1861年、奴隷労働を前提とした農業に依存する南部が、奴隷制廃止に強く反対して連邦を離脱して「独立」。この「独立国」は国際的に承認されなかったが、以後4年にわたり、国土を二分して戦う内戦となる。この「南北戦争」は数十万の戦死者を生み、アメリカの歴史上でももっとも衝撃的な出来事の1つとされている。南北戦争終結後、当面の間、アメリカは国内の復興に専念し、対外不干渉の原則を堅持した。
19世紀末以降、帝国主義の風潮の中で、アメリカも海外に進出するようになり、フィリピンやハワイ、グアム、プエルトリコといった領土を獲得。その多くは、現在もアメリカの領土。この時代、「外への拡張」と同時に、「外からの動き」として、アイルランド系やドイツ系など、新たな移民が多数流入。

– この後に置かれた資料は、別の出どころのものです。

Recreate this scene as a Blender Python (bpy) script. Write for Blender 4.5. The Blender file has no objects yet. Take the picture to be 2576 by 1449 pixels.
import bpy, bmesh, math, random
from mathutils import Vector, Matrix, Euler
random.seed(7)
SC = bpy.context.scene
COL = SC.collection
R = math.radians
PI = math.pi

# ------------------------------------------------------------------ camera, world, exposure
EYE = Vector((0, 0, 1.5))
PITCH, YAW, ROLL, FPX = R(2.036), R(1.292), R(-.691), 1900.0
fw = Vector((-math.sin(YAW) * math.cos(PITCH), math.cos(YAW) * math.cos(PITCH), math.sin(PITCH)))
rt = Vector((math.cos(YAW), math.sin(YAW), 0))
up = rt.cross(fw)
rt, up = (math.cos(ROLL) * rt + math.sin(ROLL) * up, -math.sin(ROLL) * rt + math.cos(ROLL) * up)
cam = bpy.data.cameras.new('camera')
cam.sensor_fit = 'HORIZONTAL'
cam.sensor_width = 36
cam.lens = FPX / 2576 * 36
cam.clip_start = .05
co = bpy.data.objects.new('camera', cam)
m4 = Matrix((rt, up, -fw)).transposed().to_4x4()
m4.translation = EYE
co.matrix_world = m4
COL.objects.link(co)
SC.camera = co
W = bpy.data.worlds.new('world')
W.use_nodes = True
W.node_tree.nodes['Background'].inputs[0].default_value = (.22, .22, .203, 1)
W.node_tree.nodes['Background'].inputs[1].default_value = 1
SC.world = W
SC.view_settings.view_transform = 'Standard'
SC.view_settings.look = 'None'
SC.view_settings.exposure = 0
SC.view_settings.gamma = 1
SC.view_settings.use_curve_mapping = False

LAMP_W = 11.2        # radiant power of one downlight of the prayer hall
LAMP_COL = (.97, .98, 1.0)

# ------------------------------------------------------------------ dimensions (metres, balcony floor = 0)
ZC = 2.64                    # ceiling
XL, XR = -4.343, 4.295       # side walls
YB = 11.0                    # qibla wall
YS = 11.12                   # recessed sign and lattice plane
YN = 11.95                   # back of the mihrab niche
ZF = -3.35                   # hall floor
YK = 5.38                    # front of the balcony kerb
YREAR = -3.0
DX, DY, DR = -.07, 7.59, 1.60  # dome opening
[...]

1930年代の大恐慌に続く不況は、アメリカ経済に大打撃を与えたが、ニューディール政策などの政府による景気刺激策を受けて経済は復興に向かう。日本との太平洋戦争に勝利するとともに、国際連合の設立にも主導的な役割を果たし、東西冷戦下においては、自由主義陣営のリーダーとして国際社会での発言力を強めた。国内的には、伝統的な工業都市が衰退する一方で、メキシコとの国境に近いカリフォルニアやアリゾナなど、いわゆる「サンベルト」地帯で、特にヒスパニック系の移民の流入・人口増加が激しくなった。この傾向は現在も続いている。
1990年代のソ連崩壊、冷戦終結を経て、世界で最も有力な国家として国際社会をリードしている。経済のみならず、学術・科学技術の面でも世界のトップを走っている。